Organizing Archival Collections
Archival materials are generally organized in groups, with related materials cataloged together as one unit instead of individually. When arranging collections, archivists follow two primary principles:
- Provenance requires that records created or accumulated by the same source—whether an organization or an individual—be kept together, since as a whole they shed light on the activities of the records' creator. For institutional collections, maintaining provenance allows the researcher to discern where certain types of information might be found by determining what organization, department, or person would have produced that information.
- Original order requires that the archivist maintain the original organization of documents within a collection. This can provide useful information about the routine activities of an organization and also help date documents or attribute documents to an author. If, however, there is no discernible order to the collection, the archivist will impose as straightforward an order as possible.
Archival description enables the researcher to find both the collection he or she needs and the information within the collection by using various types of guides (e.g., summary catalog records, detailed finding aids, subject indexes). These guides prevent researchers from rummaging through large numbers of boxes and documents, which can cause handling damage and general disorder. Furthermore, the researcher is not solely dependent on the personal knowledge of the archivist or other staff member(s) present to access the materials.

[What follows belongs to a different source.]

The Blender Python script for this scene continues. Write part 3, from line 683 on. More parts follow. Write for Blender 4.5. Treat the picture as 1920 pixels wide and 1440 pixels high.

To improve access to a significant backlog of material that has never been organized at all, begin with a basic collection-level inventory of all materials (e.g., the Smith Family Papers, the library scrapbooks, the school yearbooks, the Ladies Benevolent Society Collection). Provide information about the records' creator, the dates of the collection, the amount of material in it, and a general paragraph about its contents. Eventually, all these materials will require further arrangement and detailed description using standard archival practices.
Sharing Cataloging Data for Archival and Manuscript Materials
If possible, cataloging data for archival and manuscript materials should be automated at the local level using the MARC format. This might be done through an existing online library/museum catalog or through a stand-alone system unique to your institution. In addition, there are a number of state-level databases of historical records (e.g., the New York State Historical Documents Inventory) that create automated cataloging records from information submitted by the repository.
For unique materials, cataloging records should be entered into the RLG or OCLC bibliographic databases. For smaller institutions without the ability to input records into these databases, cataloging information can be submitted to the National Union Catalog of Manuscript Collections, a cooperative cataloging program operated by the Library of Congress. Based on information submitted by the repository, NUCMC's catalogers create MARC records in the RLG database and establish pertinent name and subject authority headings. The submitting institution must then be prepared to make the cataloged materials available to researchers on a regular basis.
DACS, Describing Archives: A Content Standard, is the official content standard of the U.S. archival community, and is supported by the Society of American Archivists. It is designed to make record description and sharing among institutions, particularly between different international organizations, more uniform. DACS is applicable on various levels of specificity for archival collections of all types and sources.
Many archives provide comprehensive access to their collections by digitizing finding aids and sharing these on their websites. Standards have been developed for encoding finding aids for the Web. The Encoded Archival Description (EAD) standard guides the encoding of finding aids for online access and is maintained by the Society of American Archivists in partnership with the Library of Congress Network Development/MARC Standards Office.